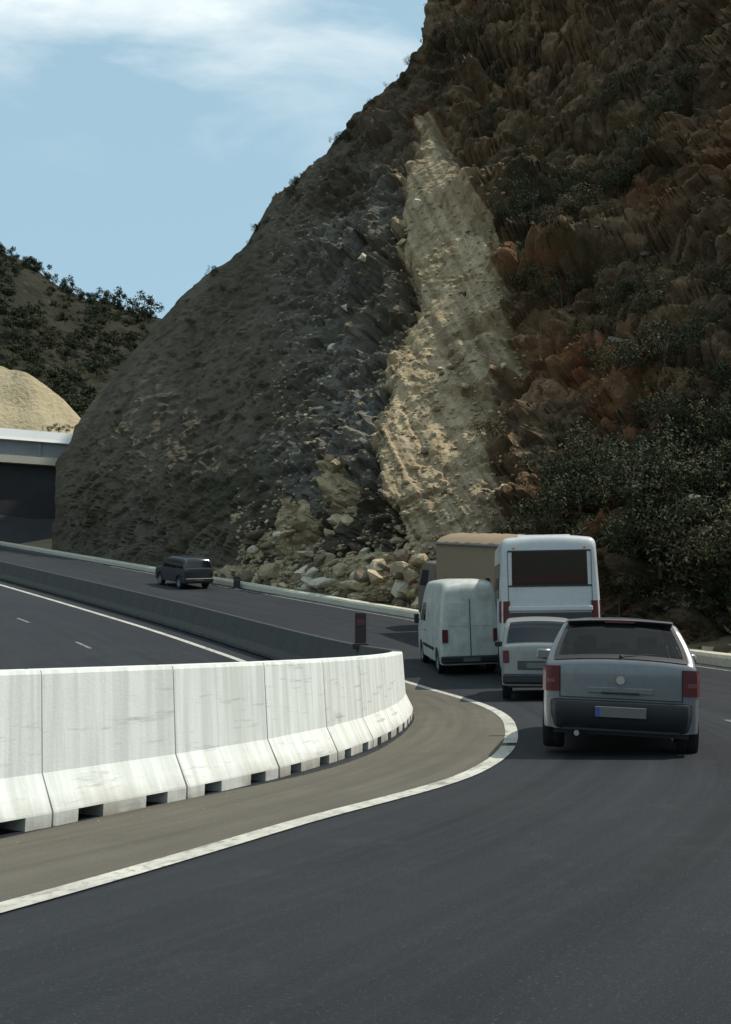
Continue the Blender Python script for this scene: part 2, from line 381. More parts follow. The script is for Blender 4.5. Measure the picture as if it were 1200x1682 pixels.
# ------------------------------------------------------------------ ground
def axis(lo, hi, fine0, fine1, step):
    a = list(np.arange(fine0, fine1 + .01, step)); v = fine1; st = step
    while v < hi: st *= 1.35; v += st; a.append(v)
    v = fine0; st = step
    while v > lo: st *= 1.35; v -= st; a.insert(0, v)
    return np.array(a)
gx = axis(-1800, 1800, -60, 40, 1.0); gy = axis(-600, 2500, -12, 110, 1.0)
GX, GY = np.meshgrid(gx, gy)
ids = np.arange(-300, 1901, 4); SA = np.array([S[i] for i in ids]); HA = np.array([rad(heading(i / 10)) for i in ids]); BA = np.array([bank(i / 10) for i in ids])
P = np.stack([GX.ravel(), GY.ravel()], 1); near = np.zeros(len(P), int)
for k in range(0, len(P), 4000):
    q = P[k:k + 4000]; near[k:k + 4000] = ((q[:, None, 0] - SA[None, :, 0]) ** 2 + (q[:, None, 1] - SA[None, :, 1]) ** 2).argmin(1)
dd = (P[:, 0] - SA[near, 0]) * np.cos(HA[near]) - (P[:, 1] - SA[near, 1]) * np.sin(HA[near])
dc = np.clip(dd, -11, 11.4)
gz = SA[near, 2] + BA[near] * dc - .12 + np.clip(dd - 12.0, 0, 12) * .22 + np.clip(-dd - 11, -0, 20) * -.03
V = [(a, b, c) for (a, b), c in zip(P, gz)]; w = len(gx)
me = meshdata('ground', V, [(i * w + j, i * w + j + 1, (i + 1) * w + j + 1, (i + 1) * w + j) for i in range(len(gy) - 1) for j in range(w - 1)], 'dry_earth', smooth_=True)
tag(link(bpy.data.objects.new('ground', me)), kind='structure')

# ------------------------------------------------------------------ road
tag(strip('road', -22, 188, -10.5, 11.05, 0, 'asphalt', 12), kind='structure')
LD = lambda s_: .26 * (1 - smooth(-2.5, 2.5, s_)) + .22 * smooth(1, 4, s_) - .12 * smooth(4, 9, s_) - .38 * smooth(9, 19, s_)
tag(strip('shoulder', -20, 186, .25, 1.70, .004, 'dusty_shoulder', 4, dfun=lambda s_: LD(s_) if s_ > -50 else 0), kind='structure')
for a, b in ((-18, 6.05), (6.38, 150)):  # break between the pieces imitates the hatchback's cast shadow
    tag(strip('edge_line', a, b, 1.64, 1.81, .008, 'road_paint', 2, .3, dfun=LD), kind='structure')
tag(strip('edge_line', 3, 186, -1.35, -1.12, .006, 'road_paint'), kind='structure')
tag(strip('edge_line', -15, 150, 10.35, 10.5, .006, 'worn_paint'), kind='structure')
for a in (8.2,):
    tag(strip('lane_dash', a, a + (1.0 if a < 9 else 3), 5.0, 5.12, .006, 'worn_paint'), kind='structure')
for a in (26, 34, 42, 50, 58):
    tag(strip('lane_dash', a, a + 1.8, -5.0, -4.87, .006, 'worn_paint'), kind='structure')
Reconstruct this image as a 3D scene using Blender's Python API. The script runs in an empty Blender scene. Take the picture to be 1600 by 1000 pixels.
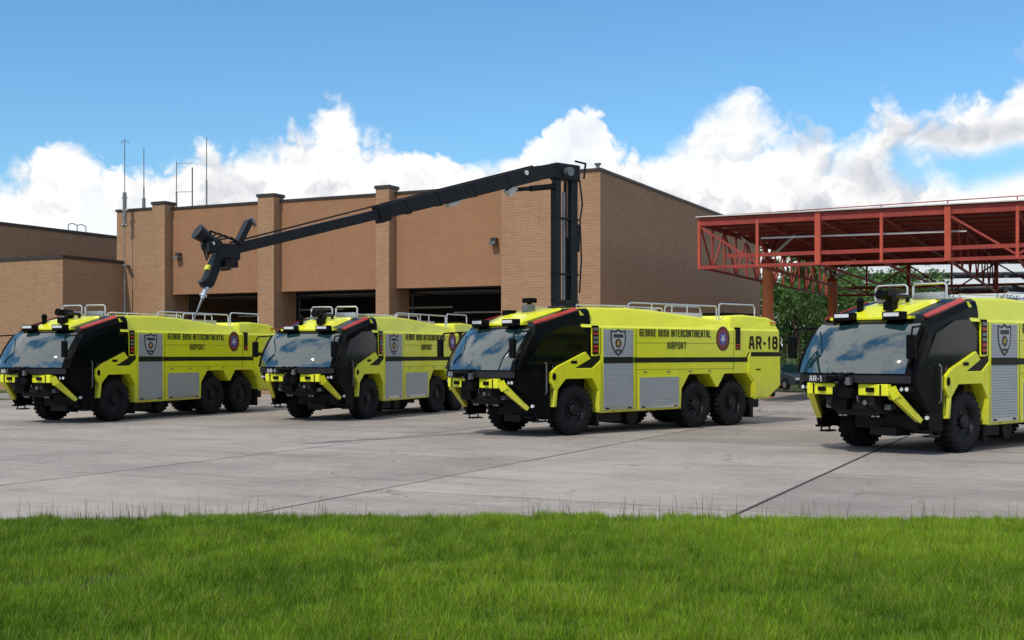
import bpy, bmesh, math, random
import numpy as np
from mathutils import Vector, Matrix
R = math.radians
random.seed(7)
rng = np.random.default_rng(11)
scene = bpy.context.scene
COL = scene.collection

# ------------------------------------------------------------------ camera
cam_d = bpy.data.cameras.new('camera')
cam = bpy.data.objects.new('camera', cam_d)
COL.objects.link(cam)
cam.location = (0, 0, 2.23)
cam.rotation_euler = (R(90), 0, 0)
cam_d.sensor_width = 36.0
cam_d.lens = 36.0 * 1860 / 1600
cam_d.shift_y = 53 / 1600
cam_d.clip_end = 20000
scene.camera = cam

# ------------------------------------------------------------------ light
SUN = Vector((-0.40, -0.56, 0.80)).normalized()      # towards the sun
sun_d = bpy.data.lights.new('sun', 'SUN')
sun_d.energy = 2.6
sun_d.angle = R(0.6)
sun_d.color = (1.0, 0.93, 0.82)
sun = bpy.data.objects.new('sun', sun_d)
COL.objects.link(sun)
sun.rotation_euler = SUN.to_track_quat('Z', 'Y').to_euler()
scene.view_settings.view_transform = 'Standard'
scene.view_settings.look = 'None'
scene.view_settings.exposure = 0.14
scene.view_settings.gamma = 1.0
scene.view_settings.use_curve_mapping = False

# node arithmetic -----------------------------------------------------------
class S:
    """a shader socket with arithmetic"""
    def __init__(s, nt, sock): s.nt = nt; s.s = sock
    def _m(s, op, b=None, c=None):
        n = s.nt.nodes.new('ShaderNodeMath'); n.operation = op
        for i, v in enumerate((s, b, c)):
            if v is None: continue
            if isinstance(v, S): s.nt.links.new(v.s, n.inputs[i])
            else: n.inputs[i].default_value = v
        return S(s.nt, n.outputs[0])
    def __add__(s, o): return s._m('ADD', o)
    def __radd__(s, o): return s._m('ADD', o)
    def __sub__(s, o): return s._m('SUBTRACT', o)
    def __rsub__(s, o): return (s._m('MULTIPLY', -1.0))._m('ADD', o)
    def __mul__(s, o): return s._m('MULTIPLY', o)
    def __rmul__(s, o): return s._m('MULTIPLY', o)
    def __truediv__(s, o): return s._m('DIVIDE', o)
    def step(s, a, b):
        n = s.nt.nodes.new('ShaderNodeMapRange'); n.interpolation_type = 'SMOOTHSTEP'
        s.nt.links.new(s.s, n.inputs['Value'])
        n.inputs['From Min'].default_value = a; n.inputs['From Max'].default_value = b
        return S(s.nt, n.outputs['Result'])
    def clamp(s, a=0.0, b=1.0): return s._m('MAXIMUM', a)._m('MINIMUM', b)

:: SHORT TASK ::
Only the lines from the start of the records to the line with "tag(link(bpy.data.objects.new('ground', me)), kind='structure')" belong in the copy. Print them exactly, minus pictures.

:: TASK SOLUTION ::
Continue the Blender Python script for this scene: part 2, from line 381. More parts follow. The script is for Blender 4.5. Measure the picture as if it were 1200x1682 pixels.
# ------------------------------------------------------------------ ground
def axis(lo, hi, fine0, fine1, step):
    a = list(np.arange(fine0, fine1 + .01, step)); v = fine1; st = step
    while v < hi: st *= 1.35; v += st; a.append(v)
    v = fine0; st = step
    while v > lo: st *= 1.35; v -= st; a.insert(0, v)
    return np.array(a)
gx = axis(-1800, 1800, -60, 40, 1.0); gy = axis(-600, 2500, -12, 110, 1.0)
GX, GY = np.meshgrid(gx, gy)
ids = np.arange(-300, 1901, 4); SA = np.array([S[i] for i in ids]); HA = np.array([rad(heading(i / 10)) for i in ids]); BA = np.array([bank(i / 10) for i in ids])
P = np.stack([GX.ravel(), GY.ravel()], 1); near = np.zeros(len(P), int)
for k in range(0, len(P), 4000):
    q = P[k:k + 4000]; near[k:k + 4000] = ((q[:, None, 0] - SA[None, :, 0]) ** 2 + (q[:, None, 1] - SA[None, :, 1]) ** 2).argmin(1)
dd = (P[:, 0] - SA[near, 0]) * np.cos(HA[near]) - (P[:, 1] - SA[near, 1]) * np.sin(HA[near])
dc = np.clip(dd, -11, 11.4)
gz = SA[near, 2] + BA[near] * dc - .12 + np.clip(dd - 12.0, 0, 12) * .22 + np.clip(-dd - 11, -0, 20) * -.03
V = [(a, b, c) for (a, b), c in zip(P, gz)]; w = len(gx)
me = meshdata('ground', V, [(i * w + j, i * w + j + 1, (i + 1) * w + j + 1, (i + 1) * w + j) for i in range(len(gy) - 1) for j in range(w - 1)], 'dry_earth', smooth_=True)
tag(link(bpy.data.objects.new('ground', me)), kind='structure')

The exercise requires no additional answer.